■ EXERCISE TASK ■
Output the first line of the listing and each line after it, up to and including the line that contains "W.node_tree.nodes['Background'].inputs[1].default_value = 0.004", exactly as written, minus the pictures.

■ DATA LINES ■
******************************

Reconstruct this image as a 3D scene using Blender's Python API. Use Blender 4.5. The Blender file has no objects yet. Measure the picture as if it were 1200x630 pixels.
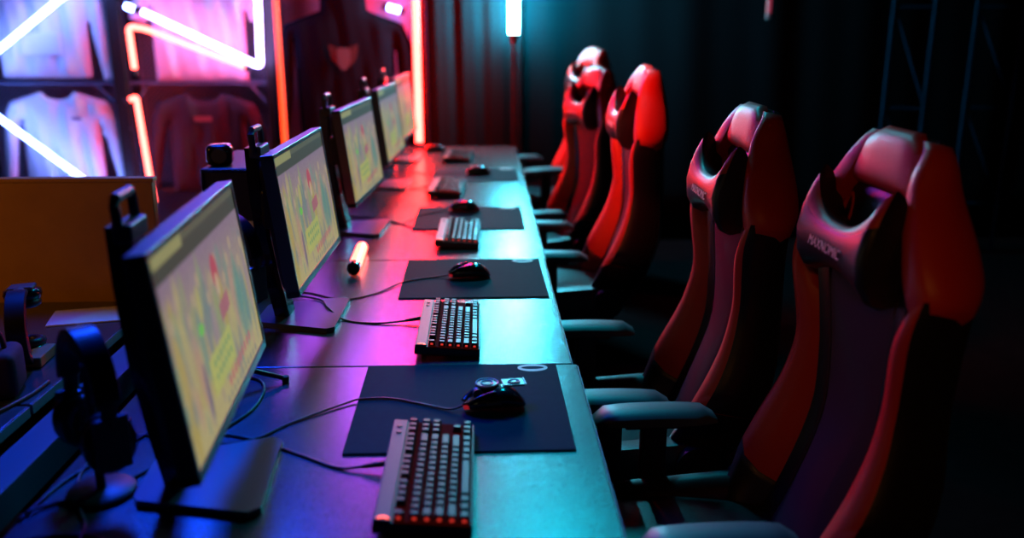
import bpy, bmesh, math, random
from mathutils import Vector, Matrix
import numpy as np

C = bpy.context.scene.collection
S = bpy.context.scene
R = math.radians
PI = math.pi
random.seed(7)

# ------------------------------------------------------------------ camera
cam = bpy.data.cameras.new('camera')
cam.lens = 31.62; cam.sensor_width = 36; cam.clip_start = 0.02
cam_o = bpy.data.objects.new('camera', cam); C.objects.link(cam_o)
cam_o.location = (0, 0, 1.50)
cam_o.rotation_euler = (R(90 - 15.37), 0, R(-1.887))
cam.dof.use_dof = True
cam.dof.focus_distance = 2.15
cam.dof.aperture_fstop = 1.5
S.camera = cam_o

# ------------------------------------------------------------------ view, world
S.view_settings.view_transform = 'Standard'
S.view_settings.look = 'None'
S.view_settings.exposure = 0.0
S.view_settings.gamma = 1.0
S.view_settings.use_curve_mapping = False
W = bpy.data.worlds.new('world'); S.world = W; W.use_nodes = True
W.node_tree.nodes['Background'].inputs[0].default_value = (0.05, 0.12, 0.35, 1)
W.node_tree.nodes['Background'].inputs[1].default_value = 0.004

# ------------------------------------------------------------------ unseen overhead lights; red, violet and amber ones are added
def area(name, loc, target, col, power, sx, sy, spread=180):
    l = bpy.data.lights.new(name, 'AREA'); l.color = col; l.energy = power
    l.shape = 'RECTANGLE'; l.size = sx; l.size_y = sy; l.spread = R(spread)
    o = bpy.data.objects.new(name, l); C.objects.link(o); o.location = loc
    o.rotation_euler = (Vector(target) - Vector(loc)).to_track_quat('-Z', 'Y').to_euler()
    return o
area('blue_wash_light', (-1.1, 3.3, 2.9), (-0.62, 1.3, 0.74), (0.005, 0.06, 1.0), 11, 0.4, 0.8, 50)
area('cyan_wash_light', (0.30, 4.1, 2.98), (-0.05, 2.2, 0.9), (0.0, 0.62, 0.85), 5.5, 0.3, 0.4, 70)
area('red_chair_fill', (-1.5, 2.3, 2.8), (0.70, 3.45, 1.05), (1.0, 0.04, 0.02), 2.4, 0.15, 0.15, 22)  # added to redden the third chair, no known lamp there
area('violet_desk_fill', (-0.85, 5.75, 2.35), (-0.2, 2.0, 0.8), (0.34, 0.06, 0.80), 5.5, 0.7, 0.5, 80)  # added fill for the lavender tone on the left half of the desks
area('amber_chair_fill', (-0.6, -0.7, 2.3), (0.95, 1.5, 0.95), (1.0, 0.34, 0.06), 0.22, 0.3, 0.3, 35)  # added weak fill for the outer side of the nearest chair
area('amber_panel_fill', (-2.2, 0.9, 2.1), (-1.6, 2.5, 0.9), (1.0, 0.36, 0.01), 1.5, 0.3, 0.3, 70)  # added fill that warms the front of the wooden partition

# ------------------------------------------------------------------ materials
MATS = {}
def mat(name, col=(0.5, 0.5, 0.5), rough=0.5, metal=0.0, emit=None, es=0.0, spec=0.5, noise=None, bump=None, coat=0.0):
    if name in MATS: return MATS[name]
    m = bpy.data.materials.new(name); m.use_nodes = True
    nt = m.node_tree; b = nt.nodes['Principled BSDF']
    b.inputs['Base Color'].default_value = (*col, 1)
    b.inputs['Roughness'].default_value = rough
    b.inputs['Metallic'].default_value = metal
    b.inputs['Specular IOR Level'].default_value = spec
    b.inputs['Coat Weight'].default_value = coat
    if emit:
        b.inputs['Emission Color'].default_value = (*emit, 1)
        b.inputs['Emission Strength'].default_value = es
    tc = None
    if noise or bump:
        tc = nt.nodes.new('ShaderNodeTexCoord')
    if noise:
        sc, amt, col2 = noise
        n = nt.nodes.new('ShaderNodeTexNoise'); n.inputs['Scale'].default_value = sc; n.inputs['Detail'].default_value = 6
        nt.links.new(tc.outputs['Object'], n.inputs['Vector'])
        mx = nt.nodes.new('ShaderNodeMix'); mx.data_type = 'RGBA'
        rp = nt.nodes.new('ShaderNodeMapRange'); rp.inputs[1].default_value = 0.5 - amt; rp.inputs[2].default_value = 0.5 + amt
        nt.links.new(n.outputs[0], rp.inputs[0]); nt.links.new(rp.outputs[0], mx.inputs[0])
        mx.inputs[6].default_value = (*col, 1); mx.inputs[7].default_value = (*col2, 1)
        nt.links.new(mx.outputs[2], b.inputs['Base Color'])
    if bump:
        sc, st = bump
        n = nt.nodes.new('ShaderNodeTexNoise'); n.inputs['Scale'].default_value = sc; n.inputs['Detail'].default_value = 4
        nt.links.new(tc.outputs['Object'], n.inputs['Vector'])
        bp = nt.nodes.new('ShaderNodeBump'); bp.inputs['Strength'].default_value = st; bp.inputs['Distance'].default_value = 0.002
        nt.links.new(n.outputs[0], bp.inputs['Height']); nt.links.new(bp.outputs[0], b.inputs['Normal'])
    MATS[name] = m
    return m
laminate = mat('speckled_laminate', (0.034, 0.036, 0.040), 0.24, spec=1.0, noise=(420, 0.18, (0.060, 0.062, 0.068)), bump=(600, 0.12))
desk_edge = mat('desk_edge_band', (0.30, 0.31, 0.33), 0.5)
black_metal = mat('black_powder_metal', (0.012, 0.012, 0.014), 0.45)
black_plastic = mat('black_plastic', (0.010, 0.010, 0.012), 0.38)
gloss_plastic = mat('gloss_black_plastic', (0.012, 0.012, 0.014), 0.16)
bezel_mat = mat('monitor_bezel_plastic', (0.07, 0.10, 0.12), 0.36)
grey_plastic = mat('dark_grey_plastic', (0.06, 0.062, 0.07), 0.4)
rubber = mat('rubber', (0.008, 0.008, 0.009), 0.7)
cable_mat = mat('cable_sheath', (0.006, 0.006, 0.008), 0.5)
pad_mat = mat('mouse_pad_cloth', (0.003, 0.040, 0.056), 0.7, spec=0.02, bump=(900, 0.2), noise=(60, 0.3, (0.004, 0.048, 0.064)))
print_mat = mat('pad_print', (0.45, 0.47, 0.5), 0.5)
alu_mat = mat('brushed_aluminium', (0.045, 0.043, 0.055), 0.45, metal=0.2, spec=0.3)
key_mat = mat('keycap_plastic', (0.020, 0.019, 0.024), 0.40, spec=0.22)
key_glow = mat('keycap_backlit', (0.2, 0.08, 0.08), 0.4, emit=(1, 0.05, 0.03), es=0.6)
plate_glow = mat('keyboard_backlight_plate', (0.01, 0.004, 0.004), 0.9, spec=0.02, emit=(1, 0.03, 0.02), es=0.02)
red_leather = mat('red_leatherette', (0.55, 0.022, 0.012), 0.44, bump=(260, 0.25))
black_leather = mat('black_leatherette', (0.014, 0.012, 0.018), 0.36, bump=(260, 0.25))
black_fabric = mat('black_seat_fabric', (0.055, 0.022, 0.034), 0.8, bump=(700, 0.35))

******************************

■ RESPONSE TO THIS EXERCISE ■
Reconstruct this image as a 3D scene using Blender's Python API. Use Blender 4.5. The Blender file has no objects yet. Measure the picture as if it were 1200x630 pixels.
import bpy, bmesh, math, random
from mathutils import Vector, Matrix
import numpy as np

C = bpy.context.scene.collection
S = bpy.context.scene
R = math.radians
PI = math.pi
random.seed(7)

# ------------------------------------------------------------------ camera
cam = bpy.data.cameras.new('camera')
cam.lens = 31.62; cam.sensor_width = 36; cam.clip_start = 0.02
cam_o = bpy.data.objects.new('camera', cam); C.objects.link(cam_o)
cam_o.location = (0, 0, 1.50)
cam_o.rotation_euler = (R(90 - 15.37), 0, R(-1.887))
cam.dof.use_dof = True
cam.dof.focus_distance = 2.15
cam.dof.aperture_fstop = 1.5
S.camera = cam_o

# ------------------------------------------------------------------ view, world
S.view_settings.view_transform = 'Standard'
S.view_settings.look = 'None'
S.view_settings.exposure = 0.0
S.view_settings.gamma = 1.0
S.view_settings.use_curve_mapping = False
W = bpy.data.worlds.new('world'); S.world = W; W.use_nodes = True
W.node_tree.nodes['Background'].inputs[0].default_value = (0.05, 0.12, 0.35, 1)
W.node_tree.nodes['Background'].inputs[1].default_value = 0.004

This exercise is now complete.